>> Start Given data

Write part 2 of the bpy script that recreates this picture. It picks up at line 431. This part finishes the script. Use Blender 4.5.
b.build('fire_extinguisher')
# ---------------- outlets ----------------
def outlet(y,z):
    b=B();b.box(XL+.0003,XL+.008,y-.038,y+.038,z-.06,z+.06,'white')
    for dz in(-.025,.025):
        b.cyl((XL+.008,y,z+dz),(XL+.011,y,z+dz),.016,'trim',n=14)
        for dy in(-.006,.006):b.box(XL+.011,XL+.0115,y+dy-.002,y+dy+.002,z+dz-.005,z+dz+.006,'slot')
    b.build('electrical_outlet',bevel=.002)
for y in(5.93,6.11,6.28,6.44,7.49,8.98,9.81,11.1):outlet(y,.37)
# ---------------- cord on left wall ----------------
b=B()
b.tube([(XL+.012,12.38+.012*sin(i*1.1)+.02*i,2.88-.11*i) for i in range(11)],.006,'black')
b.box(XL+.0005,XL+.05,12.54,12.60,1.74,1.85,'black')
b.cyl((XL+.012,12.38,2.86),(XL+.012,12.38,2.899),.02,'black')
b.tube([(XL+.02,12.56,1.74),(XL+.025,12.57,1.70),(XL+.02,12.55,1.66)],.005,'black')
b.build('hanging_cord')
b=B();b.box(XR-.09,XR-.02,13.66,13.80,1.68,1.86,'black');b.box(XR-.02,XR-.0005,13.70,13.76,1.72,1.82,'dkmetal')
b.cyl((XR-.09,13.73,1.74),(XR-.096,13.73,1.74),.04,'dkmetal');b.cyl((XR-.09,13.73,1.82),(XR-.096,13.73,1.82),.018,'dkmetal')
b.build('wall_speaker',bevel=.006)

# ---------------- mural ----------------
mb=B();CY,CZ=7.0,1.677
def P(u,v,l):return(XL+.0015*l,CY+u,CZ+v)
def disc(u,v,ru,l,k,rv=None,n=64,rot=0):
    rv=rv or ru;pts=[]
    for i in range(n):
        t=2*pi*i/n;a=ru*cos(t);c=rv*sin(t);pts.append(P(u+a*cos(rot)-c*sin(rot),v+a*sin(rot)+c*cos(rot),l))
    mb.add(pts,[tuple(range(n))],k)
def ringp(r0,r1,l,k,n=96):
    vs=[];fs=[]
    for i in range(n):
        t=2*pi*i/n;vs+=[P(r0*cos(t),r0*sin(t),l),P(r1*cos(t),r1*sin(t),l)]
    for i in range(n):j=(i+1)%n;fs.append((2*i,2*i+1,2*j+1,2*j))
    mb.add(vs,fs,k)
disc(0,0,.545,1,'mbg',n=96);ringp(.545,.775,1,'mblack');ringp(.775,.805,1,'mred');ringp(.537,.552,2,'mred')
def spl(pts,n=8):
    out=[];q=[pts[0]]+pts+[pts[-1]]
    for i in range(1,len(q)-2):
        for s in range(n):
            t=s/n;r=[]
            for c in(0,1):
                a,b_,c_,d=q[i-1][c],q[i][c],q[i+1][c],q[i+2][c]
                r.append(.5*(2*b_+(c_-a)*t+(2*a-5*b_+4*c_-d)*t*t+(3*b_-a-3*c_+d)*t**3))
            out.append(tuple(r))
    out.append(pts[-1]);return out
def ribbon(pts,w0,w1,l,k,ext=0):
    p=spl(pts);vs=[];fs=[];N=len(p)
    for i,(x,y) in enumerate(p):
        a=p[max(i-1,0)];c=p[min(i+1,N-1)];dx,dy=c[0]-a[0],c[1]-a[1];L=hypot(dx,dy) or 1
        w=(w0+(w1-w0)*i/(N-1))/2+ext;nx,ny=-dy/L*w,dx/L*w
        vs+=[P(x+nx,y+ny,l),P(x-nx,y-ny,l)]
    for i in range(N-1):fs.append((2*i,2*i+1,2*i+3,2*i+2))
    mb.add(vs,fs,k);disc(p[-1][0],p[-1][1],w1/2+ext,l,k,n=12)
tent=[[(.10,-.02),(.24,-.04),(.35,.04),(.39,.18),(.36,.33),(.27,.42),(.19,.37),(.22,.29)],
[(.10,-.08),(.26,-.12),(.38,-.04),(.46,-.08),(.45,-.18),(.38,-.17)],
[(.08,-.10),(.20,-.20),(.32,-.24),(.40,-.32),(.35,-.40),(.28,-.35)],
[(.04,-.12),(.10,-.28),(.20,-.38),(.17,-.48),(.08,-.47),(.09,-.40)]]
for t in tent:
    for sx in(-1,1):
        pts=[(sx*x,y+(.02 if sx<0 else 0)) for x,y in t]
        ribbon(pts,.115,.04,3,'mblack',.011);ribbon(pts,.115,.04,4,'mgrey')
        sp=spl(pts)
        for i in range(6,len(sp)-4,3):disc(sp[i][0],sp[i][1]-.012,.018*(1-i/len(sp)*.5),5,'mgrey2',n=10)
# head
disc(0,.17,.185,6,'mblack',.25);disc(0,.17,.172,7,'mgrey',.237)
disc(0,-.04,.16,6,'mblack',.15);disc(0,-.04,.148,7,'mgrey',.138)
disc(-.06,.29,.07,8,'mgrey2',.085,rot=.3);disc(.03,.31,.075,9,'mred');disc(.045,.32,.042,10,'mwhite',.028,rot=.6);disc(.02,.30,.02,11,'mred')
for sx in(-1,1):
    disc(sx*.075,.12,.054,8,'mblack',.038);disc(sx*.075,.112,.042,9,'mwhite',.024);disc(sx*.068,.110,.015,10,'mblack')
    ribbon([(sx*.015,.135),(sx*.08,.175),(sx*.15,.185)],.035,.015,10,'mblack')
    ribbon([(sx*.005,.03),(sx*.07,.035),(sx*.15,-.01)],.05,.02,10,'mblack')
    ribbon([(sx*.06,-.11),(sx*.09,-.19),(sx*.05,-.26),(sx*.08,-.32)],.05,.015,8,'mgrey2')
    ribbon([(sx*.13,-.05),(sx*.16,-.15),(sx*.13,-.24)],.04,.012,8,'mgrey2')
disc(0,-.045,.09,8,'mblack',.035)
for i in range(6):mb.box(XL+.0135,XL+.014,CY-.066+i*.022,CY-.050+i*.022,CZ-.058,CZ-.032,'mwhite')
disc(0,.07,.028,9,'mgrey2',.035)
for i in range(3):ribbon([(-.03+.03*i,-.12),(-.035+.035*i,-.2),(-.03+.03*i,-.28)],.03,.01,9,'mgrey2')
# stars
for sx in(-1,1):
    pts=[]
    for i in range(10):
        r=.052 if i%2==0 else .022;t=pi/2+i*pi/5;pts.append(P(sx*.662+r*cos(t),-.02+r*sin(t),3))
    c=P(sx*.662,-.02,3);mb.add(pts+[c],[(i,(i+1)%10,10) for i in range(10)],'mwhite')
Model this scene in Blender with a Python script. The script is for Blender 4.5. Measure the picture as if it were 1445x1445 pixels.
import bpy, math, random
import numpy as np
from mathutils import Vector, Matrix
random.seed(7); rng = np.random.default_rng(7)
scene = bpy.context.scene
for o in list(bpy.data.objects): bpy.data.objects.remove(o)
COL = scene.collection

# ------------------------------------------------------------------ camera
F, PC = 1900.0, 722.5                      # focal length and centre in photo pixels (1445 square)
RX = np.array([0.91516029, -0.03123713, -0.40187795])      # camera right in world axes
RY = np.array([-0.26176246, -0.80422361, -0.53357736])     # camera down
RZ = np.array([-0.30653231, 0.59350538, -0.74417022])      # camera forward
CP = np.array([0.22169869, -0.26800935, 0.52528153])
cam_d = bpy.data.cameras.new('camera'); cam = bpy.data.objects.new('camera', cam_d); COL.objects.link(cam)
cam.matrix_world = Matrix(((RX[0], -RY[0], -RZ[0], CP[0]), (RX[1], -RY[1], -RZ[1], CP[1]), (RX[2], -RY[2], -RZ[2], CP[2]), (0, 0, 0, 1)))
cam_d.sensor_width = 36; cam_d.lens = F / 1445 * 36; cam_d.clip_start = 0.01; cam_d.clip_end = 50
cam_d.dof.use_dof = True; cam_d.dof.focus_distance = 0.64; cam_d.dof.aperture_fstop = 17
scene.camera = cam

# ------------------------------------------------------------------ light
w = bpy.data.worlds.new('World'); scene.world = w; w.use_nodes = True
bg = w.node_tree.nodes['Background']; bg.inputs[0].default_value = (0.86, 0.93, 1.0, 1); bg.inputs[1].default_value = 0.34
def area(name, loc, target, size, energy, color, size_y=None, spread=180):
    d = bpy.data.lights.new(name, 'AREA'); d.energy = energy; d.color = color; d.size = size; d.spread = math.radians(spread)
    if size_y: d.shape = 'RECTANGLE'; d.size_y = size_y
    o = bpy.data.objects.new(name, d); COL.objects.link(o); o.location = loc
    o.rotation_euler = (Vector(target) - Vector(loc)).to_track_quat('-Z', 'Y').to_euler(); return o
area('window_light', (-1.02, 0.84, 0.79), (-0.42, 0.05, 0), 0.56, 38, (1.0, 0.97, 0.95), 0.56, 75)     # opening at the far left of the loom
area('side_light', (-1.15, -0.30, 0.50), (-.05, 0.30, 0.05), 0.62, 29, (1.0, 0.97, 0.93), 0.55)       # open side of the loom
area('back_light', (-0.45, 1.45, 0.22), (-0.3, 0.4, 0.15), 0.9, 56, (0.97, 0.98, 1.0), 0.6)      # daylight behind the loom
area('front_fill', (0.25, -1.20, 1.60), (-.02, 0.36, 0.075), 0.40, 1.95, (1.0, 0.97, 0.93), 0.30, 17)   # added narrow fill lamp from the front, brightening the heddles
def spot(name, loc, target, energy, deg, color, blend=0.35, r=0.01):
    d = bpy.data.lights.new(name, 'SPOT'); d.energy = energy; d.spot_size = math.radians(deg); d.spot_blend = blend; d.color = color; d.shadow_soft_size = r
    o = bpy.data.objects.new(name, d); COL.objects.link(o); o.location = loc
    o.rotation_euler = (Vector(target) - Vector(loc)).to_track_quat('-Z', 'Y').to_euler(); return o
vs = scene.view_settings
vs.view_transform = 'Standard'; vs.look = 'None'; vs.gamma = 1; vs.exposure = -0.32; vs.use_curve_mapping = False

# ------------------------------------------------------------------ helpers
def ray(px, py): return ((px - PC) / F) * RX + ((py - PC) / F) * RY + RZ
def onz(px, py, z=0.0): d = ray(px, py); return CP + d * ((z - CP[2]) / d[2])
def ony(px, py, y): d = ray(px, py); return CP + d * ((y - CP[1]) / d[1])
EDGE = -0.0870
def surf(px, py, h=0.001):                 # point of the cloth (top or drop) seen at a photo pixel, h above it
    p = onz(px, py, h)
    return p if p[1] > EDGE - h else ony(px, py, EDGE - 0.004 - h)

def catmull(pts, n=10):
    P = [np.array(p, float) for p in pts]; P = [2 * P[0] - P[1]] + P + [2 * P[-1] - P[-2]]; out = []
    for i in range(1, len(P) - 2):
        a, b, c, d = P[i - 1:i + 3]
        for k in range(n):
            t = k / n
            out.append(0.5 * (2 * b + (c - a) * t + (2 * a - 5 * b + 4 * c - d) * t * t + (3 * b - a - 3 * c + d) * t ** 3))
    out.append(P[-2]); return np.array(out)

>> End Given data

### Given exercise
Give back, exactly as written, each line from the one that contains "Model this scene" through the one that contains "COL = scene.collection".

### Full answer
Model this scene in Blender with a Python script. The script is for Blender 4.5. Measure the picture as if it were 1445x1445 pixels.
import bpy, math, random
import numpy as np
from mathutils import Vector, Matrix
random.seed(7); rng = np.random.default_rng(7)
scene = bpy.context.scene
for o in list(bpy.data.objects): bpy.data.objects.remove(o)
COL = scene.collection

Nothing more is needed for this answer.